Both agencies have fielded numerous complaints from frustrated residents since last year, when the Department of Defense began installing radios that use the same frequency as the ubiquitous clickers.

“There’s been a great deal of frustration,” said Bruce Romano, an administrator with the FCC’s office of engineering and technology. “Everyone’s unhappy, and that’s unfortunate.”

The military radios operate on the same 390-megahertz frequency as the openers. Although the government has reserved that frequency for military use for more than 50 years, manufacturers of garage door openers have for decades been allowed to use it for their low-power remote transmitters.

The garage-opener interference issue was quick to surface when the first radios were switched on at Eglin Air Force Base in Florida and at military installations in Pennsylvania, authorities said this week.

“All of a sudden, all sorts of homeowners couldn’t open their garage doors,” said Tom Wadsworth, editor of Illinois-based Door and Access Systems magazine, a trade publication. “I even talked to an Eglin colonel it happened to.”

Advertisement

Wadsworth said the high-powered military radios “overpower” the low-output door-opener remotes.

Although officials initially claimed that only homes next to military bases were likely to be affected, they later conceded that interference could occur much farther away.

Flat, low-lying areas seem most susceptible to interference. The farthest distance that door openers have been affected is about 25 miles, said Lt. Col. Chris Conway, a Pentagon spokesman.

“It’s caused problems in certain communities. We’re trying to mitigate it,” Conway said Thursday. Officials have conferred with representatives of the garage-door industry and considered the use of other frequencies within the military’s 380- to 400-megahertz band allotment.

Door-opener manufacturers believe the military is underestimating the problem, saying that the interference range could be as much as 50 miles. And they estimate that as many as 56 million door openers are now in use within that range.

In addition, military officials deny that the interference is capable of actually causing doors to open and close. They say the interference can only cause openers not to work.

Advertisement

Slack remains skeptical.

Sometimes, she said, her garage door refuses to open when she presses her hand-held clicker. Other times it won’t close. And in between, it opens and closes on its own.
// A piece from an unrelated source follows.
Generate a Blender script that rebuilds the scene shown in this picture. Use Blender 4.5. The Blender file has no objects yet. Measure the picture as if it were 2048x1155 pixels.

“It opened and closed six times on Tuesday. I watched my neighbor’s garage door go up and down nine times in one day while she was at work,” said Slack.

“One of my neighbors saw my garage door open all day when I wasn’t home and closed it. One time I got locked in the garage without my house key when the door went down without warning. I had to manually pull it open to get out.”

Installers of garage door openers in areas close to military bases say they are braced for an avalanche of repair calls as the radios are phased in.

“We’ve got Mugu, the National Guard and Hueneme. It’s going to be interesting to see what happens,” said Tim Whitehouse, a supervisor for Ventura County Overhead Door Co., referring to several bases in his area. “If what they’re saying is true, it will shut down everything from Simi Valley to almost Santa Barbara.”

Betsy Landos, a technician with Marwest Access Controls, a Canoga Park-based door-opener supply company, said calls for replacement receiver-transmitters are coming in from across the country.

Advertisement

“There are some angry customers. But most take it in stride since it’s the U.S. military that’s involved,” Landos said.

The FCC’s Romano said garage door openers have been allowed to use the military frequency on an “unlicensed basis” for decades because they operate at very low power. He said homeowners may be able to overcome the radios’ jamming effect by lengthening their door opener’s wire antenna or moving closer to the garage when using the remote.

Or they can buy a new transmitter-receiver on a different frequency and install it on their opener.

That’s what Slack intends to do. She’s ordered a $319 replacement unit.

“The garage door company said they’re swamped and can’t do it right away,” she said. “So I’ve padlocked my garage door shut.”